** Begin Material supplied **

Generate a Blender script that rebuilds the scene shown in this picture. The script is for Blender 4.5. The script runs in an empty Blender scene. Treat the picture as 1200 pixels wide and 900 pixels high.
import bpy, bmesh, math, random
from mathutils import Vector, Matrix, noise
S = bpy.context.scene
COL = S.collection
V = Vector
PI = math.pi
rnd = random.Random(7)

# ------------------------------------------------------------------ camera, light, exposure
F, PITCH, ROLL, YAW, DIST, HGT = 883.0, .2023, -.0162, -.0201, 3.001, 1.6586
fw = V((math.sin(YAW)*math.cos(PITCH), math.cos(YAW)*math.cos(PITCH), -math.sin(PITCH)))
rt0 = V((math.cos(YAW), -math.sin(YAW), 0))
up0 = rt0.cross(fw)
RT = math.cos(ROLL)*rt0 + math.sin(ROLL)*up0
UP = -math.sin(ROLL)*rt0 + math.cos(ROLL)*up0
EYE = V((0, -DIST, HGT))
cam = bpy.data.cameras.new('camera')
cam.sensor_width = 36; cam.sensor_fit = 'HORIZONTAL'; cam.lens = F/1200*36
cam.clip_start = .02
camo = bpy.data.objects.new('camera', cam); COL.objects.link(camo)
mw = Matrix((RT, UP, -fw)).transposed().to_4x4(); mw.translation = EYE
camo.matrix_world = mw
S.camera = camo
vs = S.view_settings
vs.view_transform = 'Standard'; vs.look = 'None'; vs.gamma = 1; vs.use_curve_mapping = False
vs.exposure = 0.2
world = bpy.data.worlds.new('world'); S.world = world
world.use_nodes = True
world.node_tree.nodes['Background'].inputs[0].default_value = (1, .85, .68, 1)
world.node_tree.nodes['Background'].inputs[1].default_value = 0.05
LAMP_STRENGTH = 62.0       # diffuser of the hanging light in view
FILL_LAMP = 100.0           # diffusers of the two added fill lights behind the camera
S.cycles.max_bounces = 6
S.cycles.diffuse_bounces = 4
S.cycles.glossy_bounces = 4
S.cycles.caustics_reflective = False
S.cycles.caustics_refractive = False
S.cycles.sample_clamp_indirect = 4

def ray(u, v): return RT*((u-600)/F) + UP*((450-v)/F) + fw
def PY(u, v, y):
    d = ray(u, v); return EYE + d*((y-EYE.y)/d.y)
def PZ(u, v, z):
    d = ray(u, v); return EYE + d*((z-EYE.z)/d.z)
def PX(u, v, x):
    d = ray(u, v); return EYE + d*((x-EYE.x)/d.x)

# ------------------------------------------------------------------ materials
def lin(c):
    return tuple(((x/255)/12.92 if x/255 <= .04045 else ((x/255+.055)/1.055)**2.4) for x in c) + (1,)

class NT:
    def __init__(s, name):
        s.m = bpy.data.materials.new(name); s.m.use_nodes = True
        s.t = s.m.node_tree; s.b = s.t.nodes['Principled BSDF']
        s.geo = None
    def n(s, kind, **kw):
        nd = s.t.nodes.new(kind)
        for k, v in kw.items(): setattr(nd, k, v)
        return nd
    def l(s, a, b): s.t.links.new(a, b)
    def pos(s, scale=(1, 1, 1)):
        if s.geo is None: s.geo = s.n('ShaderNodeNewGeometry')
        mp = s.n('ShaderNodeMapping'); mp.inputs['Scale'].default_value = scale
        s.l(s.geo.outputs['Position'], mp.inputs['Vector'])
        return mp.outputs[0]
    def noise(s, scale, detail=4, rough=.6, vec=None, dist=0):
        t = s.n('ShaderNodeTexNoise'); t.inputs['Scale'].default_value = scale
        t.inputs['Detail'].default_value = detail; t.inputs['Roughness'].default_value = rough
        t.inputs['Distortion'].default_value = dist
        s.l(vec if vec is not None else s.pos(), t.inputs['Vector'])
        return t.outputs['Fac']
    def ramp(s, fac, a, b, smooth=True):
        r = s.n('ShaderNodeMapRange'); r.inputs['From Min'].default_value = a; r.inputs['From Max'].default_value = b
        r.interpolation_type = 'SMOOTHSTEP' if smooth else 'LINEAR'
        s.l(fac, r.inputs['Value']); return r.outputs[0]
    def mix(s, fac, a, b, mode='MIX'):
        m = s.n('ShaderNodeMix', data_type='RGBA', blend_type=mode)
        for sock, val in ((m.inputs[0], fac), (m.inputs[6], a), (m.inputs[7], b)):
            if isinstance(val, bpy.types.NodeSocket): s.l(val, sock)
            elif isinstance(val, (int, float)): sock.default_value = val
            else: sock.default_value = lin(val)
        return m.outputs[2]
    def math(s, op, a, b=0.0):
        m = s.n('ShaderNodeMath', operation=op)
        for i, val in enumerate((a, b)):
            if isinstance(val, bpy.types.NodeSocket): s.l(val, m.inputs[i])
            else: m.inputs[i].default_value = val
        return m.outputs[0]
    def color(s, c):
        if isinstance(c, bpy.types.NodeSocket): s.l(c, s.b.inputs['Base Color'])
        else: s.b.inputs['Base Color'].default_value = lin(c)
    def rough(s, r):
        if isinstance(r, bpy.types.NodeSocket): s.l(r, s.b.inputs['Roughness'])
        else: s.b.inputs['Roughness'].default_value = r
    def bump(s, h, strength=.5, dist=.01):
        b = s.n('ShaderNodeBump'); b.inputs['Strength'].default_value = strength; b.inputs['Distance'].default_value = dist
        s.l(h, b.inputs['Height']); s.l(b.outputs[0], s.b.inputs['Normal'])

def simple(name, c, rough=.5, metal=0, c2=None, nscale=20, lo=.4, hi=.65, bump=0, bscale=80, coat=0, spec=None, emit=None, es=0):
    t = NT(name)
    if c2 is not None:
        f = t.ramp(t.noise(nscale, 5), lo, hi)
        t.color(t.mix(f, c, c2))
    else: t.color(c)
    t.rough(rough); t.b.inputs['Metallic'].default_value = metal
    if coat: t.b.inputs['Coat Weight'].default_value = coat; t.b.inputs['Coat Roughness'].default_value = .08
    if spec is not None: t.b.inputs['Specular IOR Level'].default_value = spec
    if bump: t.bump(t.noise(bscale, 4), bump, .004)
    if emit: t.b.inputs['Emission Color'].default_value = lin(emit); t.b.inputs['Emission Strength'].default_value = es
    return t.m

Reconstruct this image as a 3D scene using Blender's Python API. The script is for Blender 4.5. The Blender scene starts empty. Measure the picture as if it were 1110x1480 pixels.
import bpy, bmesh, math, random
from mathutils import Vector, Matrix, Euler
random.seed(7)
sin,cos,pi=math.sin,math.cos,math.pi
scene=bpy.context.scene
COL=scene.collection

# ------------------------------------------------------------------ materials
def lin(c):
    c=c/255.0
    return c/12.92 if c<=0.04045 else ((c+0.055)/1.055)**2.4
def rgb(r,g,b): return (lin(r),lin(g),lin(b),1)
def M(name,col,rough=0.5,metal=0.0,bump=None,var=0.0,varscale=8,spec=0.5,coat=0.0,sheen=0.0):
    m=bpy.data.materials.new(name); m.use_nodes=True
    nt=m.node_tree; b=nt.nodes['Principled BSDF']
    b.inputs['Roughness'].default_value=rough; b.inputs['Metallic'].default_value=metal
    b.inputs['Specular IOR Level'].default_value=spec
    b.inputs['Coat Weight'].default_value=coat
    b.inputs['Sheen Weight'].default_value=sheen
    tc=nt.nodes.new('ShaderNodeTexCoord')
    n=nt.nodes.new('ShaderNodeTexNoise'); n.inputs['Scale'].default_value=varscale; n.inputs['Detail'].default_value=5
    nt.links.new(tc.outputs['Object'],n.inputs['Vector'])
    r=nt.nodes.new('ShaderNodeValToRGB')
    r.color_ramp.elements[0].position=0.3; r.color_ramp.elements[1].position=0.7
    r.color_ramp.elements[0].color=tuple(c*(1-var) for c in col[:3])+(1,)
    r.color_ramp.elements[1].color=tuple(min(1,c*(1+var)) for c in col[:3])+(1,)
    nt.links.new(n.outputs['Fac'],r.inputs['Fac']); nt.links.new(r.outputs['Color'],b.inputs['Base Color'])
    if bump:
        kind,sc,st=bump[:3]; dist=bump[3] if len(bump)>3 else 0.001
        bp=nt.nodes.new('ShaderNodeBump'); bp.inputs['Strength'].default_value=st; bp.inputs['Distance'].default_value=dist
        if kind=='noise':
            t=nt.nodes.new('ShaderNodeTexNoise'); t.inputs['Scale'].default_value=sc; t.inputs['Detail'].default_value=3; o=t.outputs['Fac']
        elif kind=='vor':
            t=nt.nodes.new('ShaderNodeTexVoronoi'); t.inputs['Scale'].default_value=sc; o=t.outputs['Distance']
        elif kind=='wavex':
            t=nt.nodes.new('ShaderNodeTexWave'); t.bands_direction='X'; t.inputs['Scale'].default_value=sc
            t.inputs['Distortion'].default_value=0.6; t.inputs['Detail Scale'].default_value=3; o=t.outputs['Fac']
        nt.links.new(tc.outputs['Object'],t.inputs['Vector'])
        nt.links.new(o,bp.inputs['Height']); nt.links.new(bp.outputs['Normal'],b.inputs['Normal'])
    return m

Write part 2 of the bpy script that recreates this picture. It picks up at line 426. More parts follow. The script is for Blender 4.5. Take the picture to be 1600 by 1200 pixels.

** End Material supplied **

* _Challenge_:
The lines to return begin at the first line of the records and end at the line holding "rnd = random.Random(7)"; please return them exactly, including both, and nothing beyond.

* _The answer_:
Generate a Blender script that rebuilds the scene shown in this picture. The script is for Blender 4.5. The script runs in an empty Blender scene. Treat the picture as 1200 pixels wide and 900 pixels high.
import bpy, bmesh, math, random
from mathutils import Vector, Matrix, noise
S = bpy.context.scene
COL = S.collection
V = Vector
PI = math.pi
rnd = random.Random(7)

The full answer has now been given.